# TASK PROMPT
Everything from the first line down to the line containing "if i in skip: continue" is to be retyped exactly, both ends included, with pictures left out.

# DATASET CONTENT
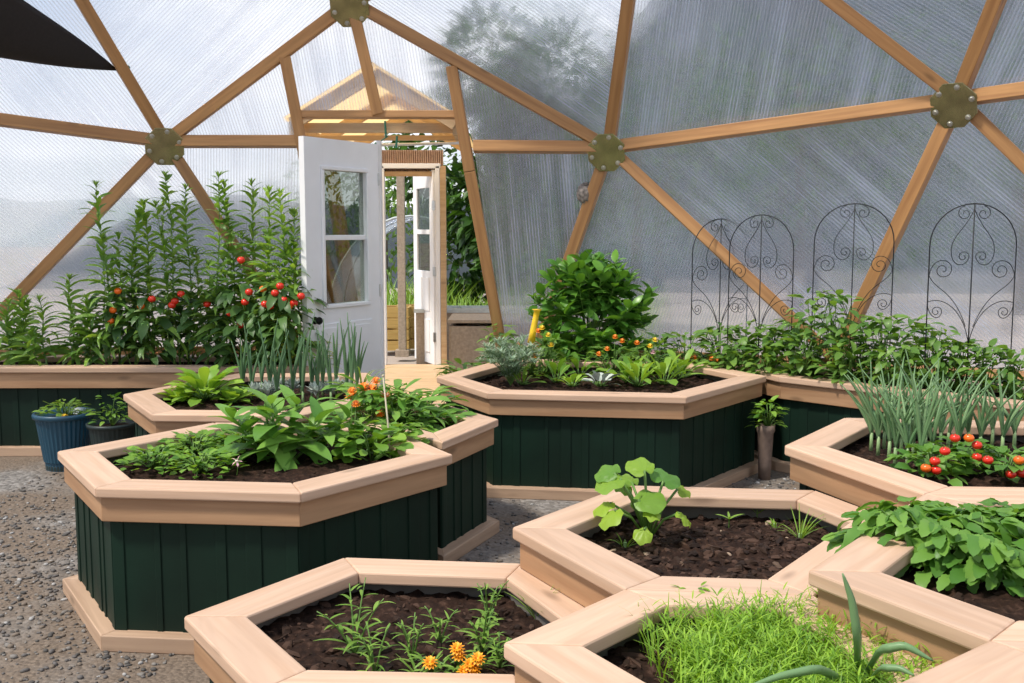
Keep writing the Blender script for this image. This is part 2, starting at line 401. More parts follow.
def noise2(x,y): return math.sin(x*31+1.3*math.sin(y*27))*math.sin(y*29+1.7*math.sin(x*23))*.5+.35*math.sin(x*71+y*53)*math.sin(y*67-x*41)
BEDS={}
brnd=random.Random(12)
def bed(key,P,z,label,soil_label,widths=.14,fas=.09,skip=(),soil_d=.07,chips=250,name='raised_planter',cat='planter',group='hexagonal raised planters',vis=None):
    P=[V(p) for p in P]; n=len(P); c=sum(P,V((0,0)))/n
    root=thing(name,label,cat,(c.x,c.y,0),0,group)
    W=widths if isinstance(widths,list) else [widths]*n
    q=inset(P,W); fo=inset(P,.02); fi=inset(P,.05); wo_=inset(P,.056); wi=inset(P,.082)
    bo=inset(P,-.004); bi=inset(P,.07)
    for i in range(n):
        j=(i+1)%n
        if i in skip: continue
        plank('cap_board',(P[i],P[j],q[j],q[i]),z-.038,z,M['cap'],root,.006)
    for i in range(n):
        j=(i+1)%n
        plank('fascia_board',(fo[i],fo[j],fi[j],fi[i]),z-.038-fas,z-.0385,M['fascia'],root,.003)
    # board-and-batten sides, one mesh
    mb=MB(); ml=MB(); wm=inset(P,.070); lx,ly=root.location.x,root.location.y
    for i in range(n):
        j=(i+1)%n
        mb.prism([(p.x-lx,p.y-ly) for p in (wo_[i],wo_[j],wm[j],wm[i])],.004,z-.04); ml.prism([(p.x-lx,p.y-ly) for p in (wm[i],wm[j],wi[j],wi[i])],.05,z-.041)
        e=wo_[j]-wo_[i]; ln=e.length; t=e/ln; nn=V((t.y,-t.x)); k=max(2,round(ln/.135)); 
        for s in range(k+1):
            u=.022+(ln-.044)*s/k+(brnd.uniform(-.03,.03) if 0<s<k else 0); hb=brnd.choice((.012,.02,.03)); hb=hb if 0<s<k else .022; a=wo_[i]+t*(u-hb)+nn*.005; b=wo_[i]+t*(u+hb)+nn*.005
            mb.prism([(p.x-lx,p.y-ly) for p in (a,b,b-nn*.02,a-nn*.02)],.004,z-.041)
    ml.build('inner_liner',M['liner'],root)
    mb.build('side_boards',M['green'],root,bevel=.003)
    if not any(key.startswith(k) for k in ('F',)):
        for i in range(n):
            j=(i+1)%n
            plank('base_board',(bo[i],bo[j],bi[j],bi[i]),0,.06,M['basewood'],root,.004)
    # soil
    zs=z-soil_d; S=wi; xs=[p.x for p in S]; ys=[p.y for p in S]; st=.022
    nx=int((max(xs)-min(xs))/st)+2; ny=int((max(ys)-min(ys))/st)+2; vs={};sm=MB()
    def vid(i,j):
        if (i,j) not in vs:
            x=min(xs)-st/2+i*st;y=min(ys)-st/2+j*st
            vs[(i,j)]=len(sm.v); sm.v.append(V((x,y,zs+.014*noise2(x,y)+.006*math.sin(x*190)*math.sin(y*170))))
        return vs[(i,j)]
    for i in range(nx):
        for j in range(ny):
            x=min(xs)+i*st;y=min(ys)+j*st
            if inpoly(x,y,S): sm.f.append((vid(i,j),vid(i+1,j),vid(i+1,j+1),vid(i,j+1)))
    # close the soil to a body: a slab beneath
    sm.prism([(p.x,p.y) for p in inset(S,.004)],zs-.08,zs-.03)
    so_=sm.build('soil',M['soil'],None,smooth=True); tag(so_,soil_label,'soil',kind='stuff')
    cm=MB(); r=random.Random(hash(key)%1000 if False else sum(map(ord,key)))
    k=0
    while k<chips:
        x=r.uniform(min(xs),max(xs));y=r.uniform(min(ys),max(ys))
        if not inpoly(x,y,inset(S,.02)): k+=.2; continue
        sz=r.choice((.005,.007,.009,.012,.02)); rot=Matrix.Rotation(r.uniform(0,6),3,'Z')@Matrix.Rotation(r.uniform(-.6,.6),3,'X')
        k0=len(cm.v); cm.ball((0,0,0),sz*.8,5,4,(r.uniform(.8,2.0),r.uniform(.4,1),r.uniform(.35,.8)),rot); o3=V((x,y,zs+.014*noise2(x,y)+sz*.1)); k+=1
        for q_ in range(k0,len(cm.v)): cm.v[q_]=cm.v[q_]*r.uniform(.6,1.35)+o3
    o=cm.build('crumbs',M['chip'],so_)
    o['kind']='stuff'
    BEDS[key]=(P,z,zs,wi); return root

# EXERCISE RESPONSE
Keep writing the Blender script for this image. This is part 2, starting at line 401. More parts follow.
def noise2(x,y): return math.sin(x*31+1.3*math.sin(y*27))*math.sin(y*29+1.7*math.sin(x*23))*.5+.35*math.sin(x*71+y*53)*math.sin(y*67-x*41)
BEDS={}
brnd=random.Random(12)
def bed(key,P,z,label,soil_label,widths=.14,fas=.09,skip=(),soil_d=.07,chips=250,name='raised_planter',cat='planter',group='hexagonal raised planters',vis=None):
    P=[V(p) for p in P]; n=len(P); c=sum(P,V((0,0)))/n
    root=thing(name,label,cat,(c.x,c.y,0),0,group)
    W=widths if isinstance(widths,list) else [widths]*n
    q=inset(P,W); fo=inset(P,.02); fi=inset(P,.05); wo_=inset(P,.056); wi=inset(P,.082)
    bo=inset(P,-.004); bi=inset(P,.07)
    for i in range(n):
        j=(i+1)%n
        if i in skip: continue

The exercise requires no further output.